Quindi la nota si conclude discettando sul possibile ingresso di Kiev, nel dopoguerra, nella Nato (ma gli Usa, spiega, sono contrari) o nella Ue. Temi di scarso interesse attualmente. Quel che interessa è che la “completa vittoria” di Kiev è in realtà uno slogan vuoto. Nessun leader d’Occidente ci crede.

Negoziati passati e futuri

Così attualmente si sta lottando, e stanno morendo a migliaia, per decidere se una o più cittadine dell’attuale fronte, peraltro ridotte in macerie, in futuro saranno russe o ucraine.

E per il destino di qualche abitato fantasma si nega ogni possibilità all’apertura di finestre negoziali e si continua a inondare Kiev di armi. Sull’inutile strage che si sta consumando in ucraina appaiono interessanti le dichiarazioni di Fareed Zakaria alla Cnn: “La guerra si sta svolgendo sul suolo ucraino, le sue città sono bombardate e ridotte in macerie, così come le sue industrie, e la sua gente è sempre più indigente. Se andrà avanti così, varrà la pena chiedersi: stiamo lasciando che l’Ucraina venga distrutta per salvarla?“.
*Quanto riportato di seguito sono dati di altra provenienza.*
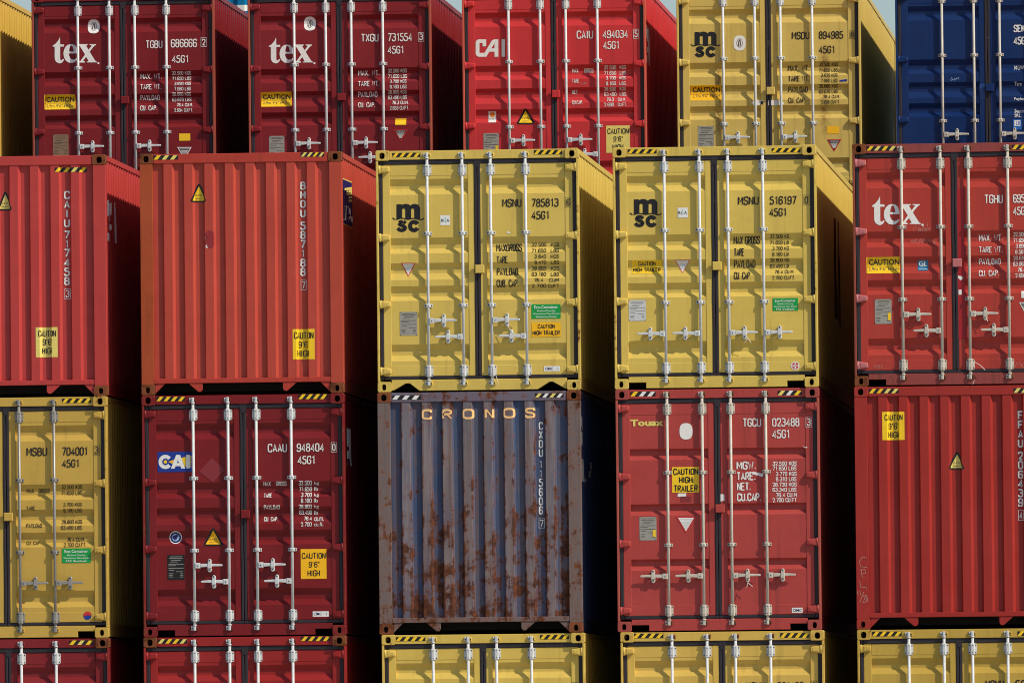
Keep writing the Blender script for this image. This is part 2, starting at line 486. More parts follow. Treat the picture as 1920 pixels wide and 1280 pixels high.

Così concludiamo con quanto rileva Ted Snider in un articolo pubblicato su Consortium News, nel quale annota come i leader d’Occidente pubblicamente sostengano la causa massimalista ucraina, in privato dicono che il loro sostegno ha un limite e che tale massimalismo non ha basi (e anche lui, come Meaney, reputa che l’ingresso di Kiev nella Nato non è un’opzione realistica).
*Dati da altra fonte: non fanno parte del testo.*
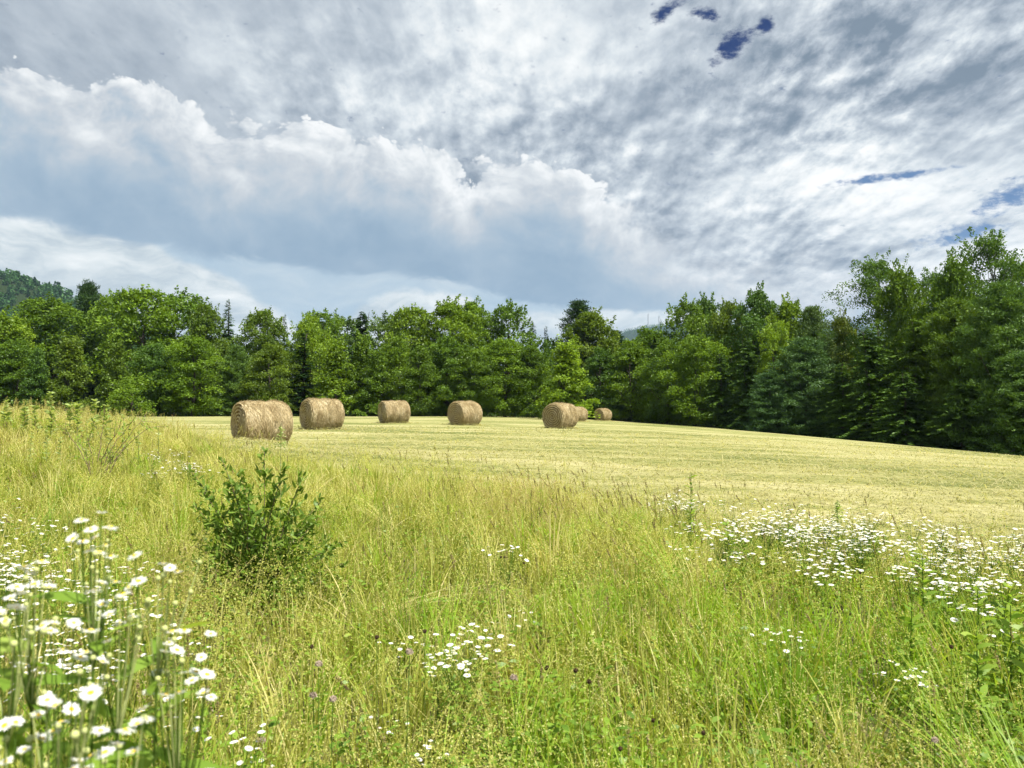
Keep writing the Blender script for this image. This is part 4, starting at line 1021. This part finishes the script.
fleabane(1.03, 178, [(175, 630), (187, 629), (172, 641), (180, 648), (168, 650), (213, 632), (204, 655), (160, 670), (170, 692), (152, 690), (187, 671), (199, 669), (206, 690), (214, 694), (182, 690), (151, 662), (195, 678), (163, 683), (210, 672)], 'bushy daisy plant with the most heads, right side of the left corner', 7)
fleabane(.86, 75, [(52, 697), (60, 702), (44, 712), (66, 719), (95, 690), (58, 728), (47, 735), (76, 706)], 'daisy plant low in the left corner with half-closed heads', 8)
fleabane(.82, 118, [(105, 727), (150, 716), (141, 720), (84, 757), (96, 752), (110, 748), (121, 741), (138, 748), (78, 765), (148, 706), (130, 727), (92, 764)], 'lowest daisy plant, touching the bottom border of the photo', 9)
fleabane(.92, 16, [(10, 722), (21, 719), (30, 745), (12, 757)], 'small daisy plant in the very bottom left corner', 10)

def small_flowers(seed, n_heads, spread, h, rad):
    r = np.random.default_rng(seed); g = Geo(); f = Geo()
    c = r.normal(0, spread * .45, (n_heads, 2)); z = h + r.normal(0, .035 + h * .03, n_heads) - .5 * (c ** 2).sum(1)
    hp = np.column_stack([c, z]); fork = np.array([0, 0, h * .62])
    g.tube([(0, 0, -.02), fork * .5 + r.normal(0, .01, 3), fork], [.0022, .0019, .0015], 5)
    for p in hp: g.tube(curve3(fork * r.uniform(.8, 1.2), p, (0, 0, .0), 4), [.0012, .0011, .0010, .0009], 4)
    k = 16; fr = r.uniform(.1, .95, k)[:, None]; a = r.uniform(0, 6.28, k)
    lg = Geo(); leaf_blades(np.array([0, 0, h * .8]) * fr, np.stack([np.cos(a), np.sin(a), .6 + 0 * a], -1), .05 + .06 * r.random(k), .012 + .008 * r.random(k), lg, r.uniform(.2, .9, k), r)
    info = []
    for p in hp:
        m = 16; a = np.arange(m) / m * 6.28; R1 = rad * r.uniform(.75, 1.25); tl = r.normal(0, .3, 2); info.append((p, R1, tl))
        d = np.stack([np.cos(a), np.sin(a), .18 + tl[0] * np.cos(a) + tl[1] * np.sin(a)], -1); s = np.stack([-np.sin(a), np.cos(a), 0 * a], -1)
        f.ribbons(np.stack([p + d * R1 * .2, p + d * R1], 1), s[:, None] * np.array([.05, .20])[None, :, None] * R1, .5, 0)
        t8 = np.linspace(0, 6.2832, 8, endpoint=False); q = np.array([0, .6, 1.]); Q, T = np.meshgrid(q, t8, indexing='ij')
        f.grid(p + np.stack([Q * R1 * .3 * np.cos(T), Q * R1 * .3 * np.sin(T), R1 * (.26 - .2 * Q * Q)], -1), .5, 1, close=True)
    return g.mesh('stem', [STEM]), lg.mesh('leaves', [WEED]), f.mesh('flower_cluster', [PETAL, YOLK]), info
SMALL = [small_flowers(400 + i, k, s, h, .0128) for i, (k, s, h) in enumerate(((13, .15, .82), (17, .19, .88), (9, .13, .78), (19, .20, .92)))]
def head_mesh():
    m = 18; a = np.arange(m) / m * 6.2832; R1 = .0128; d = np.stack([np.cos(a), np.sin(a), .18 + .08 * np.sin(a * 5)], -1); s = np.stack([-np.sin(a), np.cos(a), 0 * a], -1)
    f = Geo(); f.ribbons(np.stack([d * R1 * .2, d * R1 * .7, d * R1], 1), s[:, None] * np.array([.05, .17, .09])[None, :, None] * R1, .5)
    g = Geo(); q, t = np.meshgrid(np.linspace(0, 1, 5), np.linspace(0, 6.2832, 10, endpoint=False), indexing='ij'); g.grid(np.stack([q * R1 * .3 * np.cos(t), q * R1 * .3 * np.sin(t), R1 * (.26 - .2 * q * q)], -1), close=True)
    return f.mesh('flower_head', [PETAL]), g.mesh('yellow_centre', [YOLK], True)
HEAD = head_mesh()
def daisy(px, D, i, label, group, s=1., zs=1., name='daisy_plant', single=False):
    D = min(D, float(np.interp(px, TALL[:, 0], TALL[:, 1])) - .15)
    x, y, z = spot(px, D)
    root = tag(link(name, None, (x, y, z), (0, 0, (px * 3.1) % 6.28), (s, s, s * zs)), label, 'daisy plant', group)
    for nm, me in zip(('stem', 'leaves', 'flower_cluster'), SMALL[i % 4][:3]):
        if single and nm == 'flower_cluster': continue
        link(nm, me, parent=root)
    for p, R1, tl in SMALL[i % 4][3] if single else ():
        k = R1 / .0128
        h_ = link('flower_head', HEAD[0], p, (tl[1], -tl[0], px), (k, k, k), root); link('yellow_centre', HEAD[1], parent=h_)
r6 = np.random.default_rng(66)
# drift along the mown edge on the right
GR = 'white daisies drifting along the mown edge'
for i in range(118):
    if i < 48: px = r6.normal(800, 55); D = 6.2 + r6.normal(0, .6); zs = r6.uniform(.40, .62)
    elif i < 96: px = r6.normal(965, 55); D = 5.15 + r6.normal(0, .6); zs = r6.uniform(.42, .62)
    elif i < 122: px = r6.uniform(700, 1060); D = 5.8 + r6.normal(0, .6); zs = r6.uniform(.42, .58)
    else: px = r6.uniform(860, 1060); D = 4.2 + r6.normal(0, .45); zs = r6.uniform(.45, .6)
    daisy(px, D, i, 'white many-headed daisy in the drift where tall grass meets the mown field at right', GR, 1.15, zs / 1.15)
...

“L’orrore di tutto ciò è che un’Ucraina, più piccola dei confini territoriali precedenti e armata dall’Occidente, ma non nella NATO, è esattamente come sarebbe stata se i suoi partner occidentali le avessero permesso di accettare gli accordi che aveva dichiarato di essere disposta ad accogliere prima della guerra o ai quali aveva provvisoriamente acconsentito nelle prime settimane di guerra, senza che fosse costretta a subire i flagelli della guerra” (sulle interferenze d’Occidente sull’apertura di negoziati vedi ad esempio la BBC o l’intervista dell’ex premier israeliano Naftali Bennet).